Tinaba costa cara ad Arpe.

Ha cinque anni di vita, quattro di attività e alle spalle oltre 26 milioni di euro di perdite. Eppure Tinaba, l’app lanciata nel 2016 da Sator, il fondo di private equity che fa capo a Matteo Arpe insieme alla sua Banca Profilo, che vuole porsi come nuova frontiera dei pagamenti digitali, continua a costare cara ai suoi azionisti, la stessa Sator e il veicolo lussemburghese Arepo Ti.
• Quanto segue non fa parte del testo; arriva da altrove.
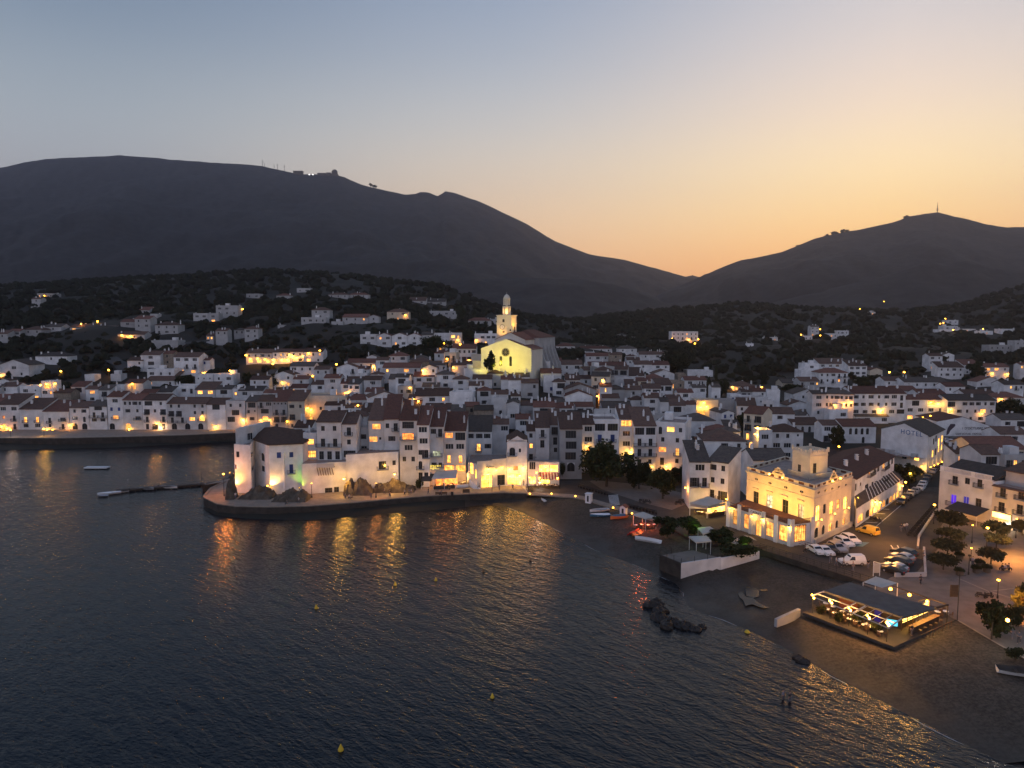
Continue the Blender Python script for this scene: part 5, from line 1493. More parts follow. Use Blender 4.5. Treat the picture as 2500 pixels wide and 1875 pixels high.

Qualche giorno, infatti, a Milano s’è riunito il consiglio d’amministrazione presieduto da Maria Rita Scolaro che esercitando la delega avuta nel 2017 per aumentare il capitale per un massimo di nominali 52mila 631 euro con un sovrapprezzo di 19,9 milioni, ha varato una ricapitalizzazione da 89mila a 105mila 666 euro di nominale con un sovrapprezzo di 5,8 milioni da sottoscrivere entro il prossimo 31 dicembre. Questo aumento di capitale è il terzo dopo quello di 1,5 milioni del 2018 e il secondo, nello stesso anno, di 12,5 milioni. Il bilancio 2019 di Tinaba si è chiuso con una perdita di 6,4 milioni rispetto a quella di 9,2 milioni dell’anno precedente e che si aggiunge a quella di 7,7 milioni del 2017 seguita al rosso di 3,2 milioni del biennio precedente. Nel consiglio d’amministrazione di Tinaba con l’assemblea che ha approvato il bilancio 2019, siedono fra gli altri Luca e Riccardo Arpe, cugini di Matteo che è amministratore delegato.